Vies de forêt Karine Miermont

Une attention immobile aux animaux, aux variations météorologiques, aux histoires surtout qui se trament et passent aux lisières de la forêt. Dans une très jolie prose, pleine d’errance et de chemins de traverse, Karine Miermont se situe dans ce coin de forêt, aux lisières de la Lorraine et de l’Alsace. Entre contemplation et affût, Vies de forêt invente une présence au lieu, au temps, une écoute de leur passage et transformation.

Un livre est un lieu, un refuge que jamais tout à fait on ne peut faire sien tant il nous invite à construire celui que l’on pourrait, au fil des jours, faire nôtre. Un livre comme invitation à arpenter un territoire. Platitude peu dépassable ; Vies de forêt saisi aussi nos vies dans leur peu d’originalité, ou plutôt dans cette absence dans laquelle nous les traversons. Par laquelle aussi il nous faudrait être plus attentifs à notre environnement. Karine Miermont donne ainsi une vision singulière de ce qu’en serait une préservation. Assez admirablement, elle me semble la ramasser dans une formule de Ponge citer en épigraphe : « Une certaine vibration de la nature s’appelle l’homme. » Alors le territoire dans lequel nous invite Karine Miermont se fait lisière. On n’habite dans une forêt, jamais on n’y pénètre tout à fait ; on en observe les bordures, on se préserve de l’envahissement. Une vision sans idéalisation, une vision du temps long. Un certain apaisement aussi dans une sereine absence à soi, dans l’écoute du moment et de ses dérives. Karine Miermont continue à saisir des instants. Peut-être un peu moins que dans Marabout de Roche, on en entend le confort, la position sociale ainsi induite. On pourrait le dire ainsi : il est tout un mouvement de texte, disons poétique, qui verse dans la nécessité d’un endroit à soi. Je le dis surtout pour avoir, quelque part sur une île, trouvé cet endroit d’onirique enracinement : il convient de ne pas méconnaître la facilité sociale de s’installer dans la beauté. On ne choisit pas tous le décor de nos vies.

Reprenons l’expérience à son départ, à l’envie, au désir : regarder la forêt, cette forêt, partir de là, marcher, écouter, sentir ; l’endroit, la maison, les passages, les arbres, les animaux, les lectures, les archives, les visages, toutes ces présences qui ouvrent des récits, des histoires.

Une courte citation prise dans l’introduction de ce texte délicieusement hybride.
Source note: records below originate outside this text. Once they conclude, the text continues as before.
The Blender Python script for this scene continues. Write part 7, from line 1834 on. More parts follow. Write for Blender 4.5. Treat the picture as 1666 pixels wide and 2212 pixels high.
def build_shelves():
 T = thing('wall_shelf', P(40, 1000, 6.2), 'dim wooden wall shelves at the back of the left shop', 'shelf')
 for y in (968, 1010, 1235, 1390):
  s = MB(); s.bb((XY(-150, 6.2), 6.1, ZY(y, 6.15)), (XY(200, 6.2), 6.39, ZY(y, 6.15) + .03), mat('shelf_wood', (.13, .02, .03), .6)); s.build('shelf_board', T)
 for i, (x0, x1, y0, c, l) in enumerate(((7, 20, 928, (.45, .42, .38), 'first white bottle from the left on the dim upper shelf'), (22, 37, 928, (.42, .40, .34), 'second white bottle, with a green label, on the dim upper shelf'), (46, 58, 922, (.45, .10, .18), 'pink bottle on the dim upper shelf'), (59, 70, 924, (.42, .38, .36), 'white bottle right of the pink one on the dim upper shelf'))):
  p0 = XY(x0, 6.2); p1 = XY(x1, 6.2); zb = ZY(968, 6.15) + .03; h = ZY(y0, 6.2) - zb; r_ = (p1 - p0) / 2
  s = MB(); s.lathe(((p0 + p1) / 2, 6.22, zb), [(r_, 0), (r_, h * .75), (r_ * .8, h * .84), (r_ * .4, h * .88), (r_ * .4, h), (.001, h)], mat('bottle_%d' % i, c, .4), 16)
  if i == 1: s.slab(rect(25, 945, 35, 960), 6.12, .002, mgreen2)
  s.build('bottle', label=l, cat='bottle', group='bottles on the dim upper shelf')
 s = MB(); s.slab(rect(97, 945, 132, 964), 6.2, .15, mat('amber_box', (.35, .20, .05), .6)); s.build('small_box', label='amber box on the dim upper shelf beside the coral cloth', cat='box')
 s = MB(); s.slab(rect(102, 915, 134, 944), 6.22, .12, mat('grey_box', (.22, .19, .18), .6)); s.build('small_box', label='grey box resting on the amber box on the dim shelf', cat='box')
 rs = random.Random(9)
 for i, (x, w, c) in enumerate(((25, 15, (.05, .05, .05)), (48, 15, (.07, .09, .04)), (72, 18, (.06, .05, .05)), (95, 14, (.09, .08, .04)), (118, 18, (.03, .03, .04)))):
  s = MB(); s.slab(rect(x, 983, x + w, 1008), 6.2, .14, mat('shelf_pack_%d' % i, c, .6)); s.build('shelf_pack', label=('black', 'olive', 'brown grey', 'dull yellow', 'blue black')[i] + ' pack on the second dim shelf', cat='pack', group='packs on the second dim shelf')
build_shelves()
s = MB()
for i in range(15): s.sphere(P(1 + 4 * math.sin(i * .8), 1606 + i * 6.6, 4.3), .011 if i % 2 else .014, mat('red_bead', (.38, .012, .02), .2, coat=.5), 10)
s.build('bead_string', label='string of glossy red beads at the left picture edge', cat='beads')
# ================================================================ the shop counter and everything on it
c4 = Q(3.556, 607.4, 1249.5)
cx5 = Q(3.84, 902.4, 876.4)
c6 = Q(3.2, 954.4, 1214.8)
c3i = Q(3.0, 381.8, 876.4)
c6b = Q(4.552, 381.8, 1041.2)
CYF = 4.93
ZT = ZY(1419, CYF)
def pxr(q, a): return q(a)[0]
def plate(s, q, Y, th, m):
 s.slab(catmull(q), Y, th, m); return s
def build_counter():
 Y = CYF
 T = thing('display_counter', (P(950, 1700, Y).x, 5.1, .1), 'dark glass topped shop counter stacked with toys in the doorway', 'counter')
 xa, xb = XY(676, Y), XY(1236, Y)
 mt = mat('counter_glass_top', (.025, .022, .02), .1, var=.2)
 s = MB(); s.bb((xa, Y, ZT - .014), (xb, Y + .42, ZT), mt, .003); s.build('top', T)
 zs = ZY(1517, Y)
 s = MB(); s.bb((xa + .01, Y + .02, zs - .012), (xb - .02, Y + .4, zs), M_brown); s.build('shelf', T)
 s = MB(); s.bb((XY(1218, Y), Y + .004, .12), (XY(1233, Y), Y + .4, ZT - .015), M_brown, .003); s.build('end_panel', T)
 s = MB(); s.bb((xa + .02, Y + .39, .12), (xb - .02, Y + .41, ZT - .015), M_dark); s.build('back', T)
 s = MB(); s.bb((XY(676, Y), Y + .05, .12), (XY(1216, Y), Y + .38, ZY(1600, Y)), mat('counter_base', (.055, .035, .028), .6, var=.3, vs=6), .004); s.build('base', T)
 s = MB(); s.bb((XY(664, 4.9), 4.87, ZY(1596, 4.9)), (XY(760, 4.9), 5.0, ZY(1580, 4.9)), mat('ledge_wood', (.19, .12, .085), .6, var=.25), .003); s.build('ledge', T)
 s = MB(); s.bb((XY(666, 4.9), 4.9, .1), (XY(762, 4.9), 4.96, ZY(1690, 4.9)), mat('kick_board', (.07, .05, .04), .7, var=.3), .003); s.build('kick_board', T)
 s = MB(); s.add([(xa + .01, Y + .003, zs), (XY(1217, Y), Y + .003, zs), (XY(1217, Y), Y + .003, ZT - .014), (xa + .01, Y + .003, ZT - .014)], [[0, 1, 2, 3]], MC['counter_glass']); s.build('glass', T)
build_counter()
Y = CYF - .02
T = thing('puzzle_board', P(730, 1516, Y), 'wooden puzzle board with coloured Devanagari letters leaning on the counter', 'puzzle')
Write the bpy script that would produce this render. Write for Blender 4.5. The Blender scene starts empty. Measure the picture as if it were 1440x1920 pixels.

Elle nous permet d’approcher l’objet le plus insaisissable de la critique : le style. Ici un enchantement si l’expression n’était pas galvaudée. Fluidité et évidence, précision et légèreté. La vie comme elle va. Le style n’est peut-être qu’une expérience particulière du silence, une façon d’être face à lui. « Animaux ni forêt ne parlent. » Il faut tordre un rien la langue pour les faire entendre. « Approcher ce qui nous fuit », « concentré, silencieux, replié, en retrait, caché, comme seul. » Un livre vaut par la façon d’habiter le monde qu’il nous propose. Même si la forêt, homme des grands horizons marins, m’étouffe et m’inquiète, j’ai eu l’impression de partager les affûts de ces Vies de forêt. Toujours avec une adhésion un peu incertaine. Difficile pour moi d’éprouver la moindre sympathie pour la chasse, survivance d’un autre âge. Et pourtant, comprendre cette affirmation : « Il faudrait revenir au sens de la chasse comme disposition, jeu quête, enquête. Approcher. Attraper des images, des sons, des émotions, les capturer pour les raconter. » Peut-être l’essentiel tient à ce verbe: approcher. Karine Miermont regarde son coin de forêt devenir touristique. Une sorte de pollution, le désir d’une approche immédiate dans ce contact retrouvé à la nature, dans l’oubli de la patience et l’immobilité qui, seuls, donnent sens de l’approcher, d’en saisir fugacité et fragilité. S’ouvrir à une autre poétique : « Chemin mien est lenteur, /temps dilaté,/écoute des silences,/pleins, vides,/chercher dans les creux,/trouver des caches, des secrets,/Chasser. » Écrire sera toujours une sorte d’enquête sur ce qui revient. Un très beau texte alors sur la vie de Chat, quand il se perd, sur les cerfs qui parfois passent. La mémoire des lieux, archives et plans, le passé sur une croix, des bâtiments, des expressions de la Michèle, une voisine qui parvenait à dire l’endroit. Une fort agréable promenade.


Un grand merci à l’Atelier Contemporain pour l’envoi de ce livre.